The Student’s Rational Approach to Foreign Language Learning

B.Tarev and E.Tareva
Irkutsk


For a long period of time it was generally recognized that the aim of higher school in terms of ELT was to give students fundamental theoretical knowledge, to build up language and communicative competence. At the same time, the methods of independent rational organization of educational process were almost neglected. In other words, this process wasn’t monitored by the teachers. This resulted in the students’ adopting an irrational style of independent learning, which had a negative effect on both the efficiency of education in general and the quality of specialist training in particular. The specialists very often found themselves inadequate when faced with the dramatic changes in lifestyles, conditions of professional activity, and accelerated pace of events.

Meanwhile, contemporary society is in need of specialists possessing a consistent, logical mentality, a high level of self-regulation and self-organization, able to rationally schedule their time, independently acquire new professional knowledge and extend their general and special competence, capable of working out their own productive methods of making decisions and coping with challenges.

It is clear from the aforesaid that besides language instruction students should be taught how to develop a rational approach to the educational activity. This may be considered as a necessary prerequisite for the increase of specialists’ professional standards. Consequently, the teachers at higher educational institutions face the task of equipping the students with a complex of rational EFL learning skills. In order to fulfil this task it is necessary to analyze the structure and content of the notion of educational rationality.

On the one hand, while developing proficiency in a certain type of activity, a person should realize the whole structure of this activity, the entire complex of actions, that is, to outline the “programme” of actions. Awareness of this programme presupposes the development of knowledge about the integral constituents of a particular activity, about the methods of acting and carrying out operations (empirically verified and theoretically grounded). In other words, the program contains a set of normally approved actions, which must be regarded as an imperative, fixed in the “software” of the given activity.

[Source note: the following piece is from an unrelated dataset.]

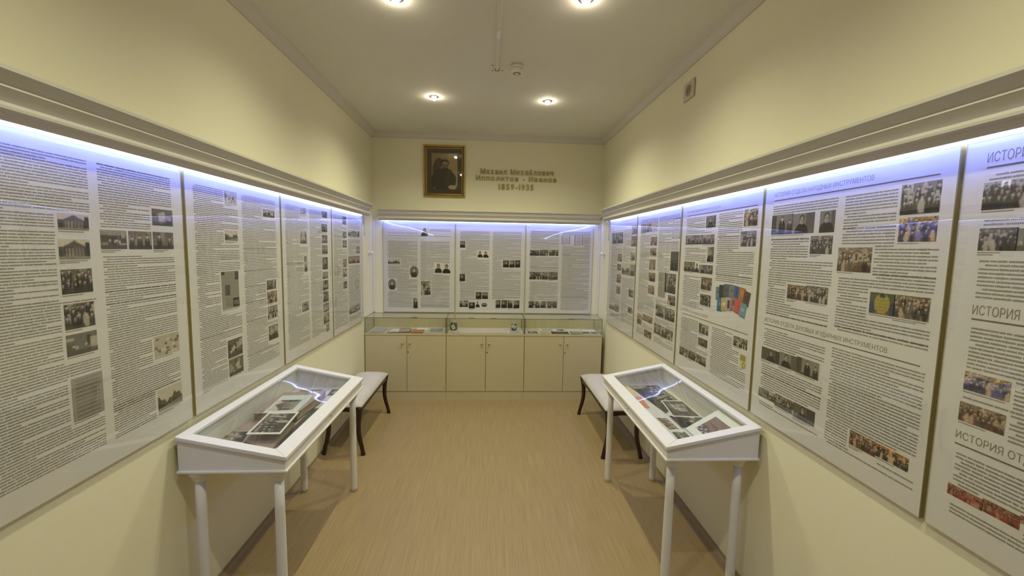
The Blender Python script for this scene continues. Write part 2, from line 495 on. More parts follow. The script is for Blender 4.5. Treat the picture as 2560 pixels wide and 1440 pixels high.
        put(ell(.80, .07, .15, .06), (.58,.51,.38)); put(ell(.12, .035, .05, .025), (.36,.31,.22))
        im[:] = im*1.25
    else:
        im[:] = (.5,.5,.5)
    if kind not in ('PORTRAIT',):
        # soften a little so figures melt together as print does
        k = im.copy()
        if nx > 6 and ny > 6:
            k[1:-1, 1:-1] = (im[1:-1, 1:-1]*5+im[:-2, 1:-1]+im[2:, 1:-1]+im[1:-1, :-2]+im[1:-1, 2:])/9
        im = k
    amp = 0.05 if kind in PAL or kind in 'isg2' else 0.02
    im = im*(1+amp*base_noise)
    if kind not in PAL or kind == 'g': im = im*np.array((1.0, .985, .95)) if kind not in ('D', 'Y', 'M', 'BROWN', 'TEXT') else im
    return lin(np.clip(im, 0.02, 1))

def print_grid(name, p00, p10, p11, p01, kind, parent, seed=0, cell=0.0035, img=None):
    """flat picture spanned by its corners lower-left, lower-right, upper-right, upper-left"""
    p00, p10, p11, p01 = [np.array(p, float) for p in (p00, p10, p11, p01)]
    w = np.linalg.norm(p10-p00); h = np.linalg.norm(p01-p00)
    nx = int(max(8, min(64, round(w/cell)))); ny = int(max(8, min(64, round(h/cell))))
    rng = np.random.default_rng(seed)
    c = paint(kind, nx, ny, rng) if img is None else img
    U, V = np.meshgrid(np.linspace(0, 1, nx), np.linspace(0, 1, ny))
    U = U[..., None]; V = V[..., None]
    P = (p00*(1-U)*(1-V)+p10*U*(1-V)+p11*U*V+p01*(1-U)*V).reshape(-1, 3)
    idx = np.arange(nx*ny).reshape(ny, nx)
    F = np.stack([idx[:-1, :-1], idx[:-1, 1:], idx[1:, 1:], idx[1:, :-1]], -1).reshape(-1, 4)
    me = bpy.data.meshes.new(name); me.from_pydata(P.tolist(), [], F.tolist())
    at = me.color_attributes.new('ink', 'FLOAT_COLOR', 'POINT')
    rgba = np.ones((nx*ny, 4), np.float32); rgba[:, :3] = c.reshape(-1, 3)
    at.data.foreach_set('color', rgba.ravel())
    me.materials.append(PRINT); me.update()
    return link(bpy.data.objects.new(name, me), parent)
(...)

From this perspective, educational rationality is based on acquisition of normally approved experience, which is accumulated by generations and is represented as an aggregated ideal template for the fulfillment of rational procedures and operations in the rational order.

Therefore, it can be said that educational rationality includes a normatively rational component, which has proved to be effective and has been fixed in the programme necessary for the student who is mastering one activity or another.

On the other hand, the normatively rational components of an activity are inevitably extended by a personal experience. Everyone develops their own, individually more suitable style of activity, which includes the factor of predilection for a particular method of activity that ensures a higher level of rationality. This component can be called individually rational. It is connected with an individual’s conscious control over his/her own behaviour in concrete situations, which presupposes flexibility and the ability to choose appropriate ways of action. By elaborating these methods, the individual can achieve the highest efficiency.

Consequently, the student can try different strategies and different methods of acting; finally, s/he makes an ultimate decision in selecting the very strategy that best matches his idea of a rational approach to a learning activity.

Therefore, we understand the mastering of an activity as acquiring a combination of normatively rational and individually rational components. It is this combination that professional activity largely depends on for its efficiency.

On the basis of the above outline we can give a definition of learning rationality. We regard it, on the one hand, as a student’s specific activity leading to creative and constructive development of his/her personality due to reflexive analysis of educational effort, self-criticism, and self-correction, which enables one to find out a possible divergence from the established normatively rational method of learning activity. On the other hand, our understanding of learning activity rationalization presupposes the development of individually rational methods of learning activity, which conform to individual peculiarities of a student and define his/her own peculiar set of optimal, efficient, and effective ways of learning.

These statements allow us to define our notion of rational educational activity in language learning: it is regarded as a dual entity which is characterized by the unity of normatively rational and individually rational components. The more detailed interpretation of rational approach to foreign language learning presupposes the following line of analysis.

First of all, the student must tackle with the tasks which are officially approved and outlined in the Statements of Foreign Language Learning Programme by means of working with the assigned course books. These normative actions in general represent the algorithms of learning activities: the stipulated order of actions leading to the set aims. Given these algorithms, the students develop their language and communicative skills in the most rational way.

Normatively rational activities for foreign language learning can be found in different parts of course books: for instance, in presenting the rules, in exercise instructions, and so on. Careful carrying out of these tasks and assignments, as well as constant monitoring by the teacher guarantee a certain standard of language learning.

However, the process of foreign language learning isn’t restricted to careful fulfillment of the teacher’s assignments. The students devote a great deal of their time to independent language learning. This process is outside the scope of the teacher’s monitoring; the teacher can only assess the results of this independent work. These results often show that the individual style thus developed doesn’t always ensure the quality and efficiency of educational activity just because is not rational. In other words, many students, even seniors, select educational alternatives inefficiently.

That is why it is necessary to develop the students’ individually rational style of learning, which, in our opinion, represents a set of skills specific to foreign language learning. This development is the result of understanding, selection, and experimental check of definite rules of predilection, marked by restrictive characteristics.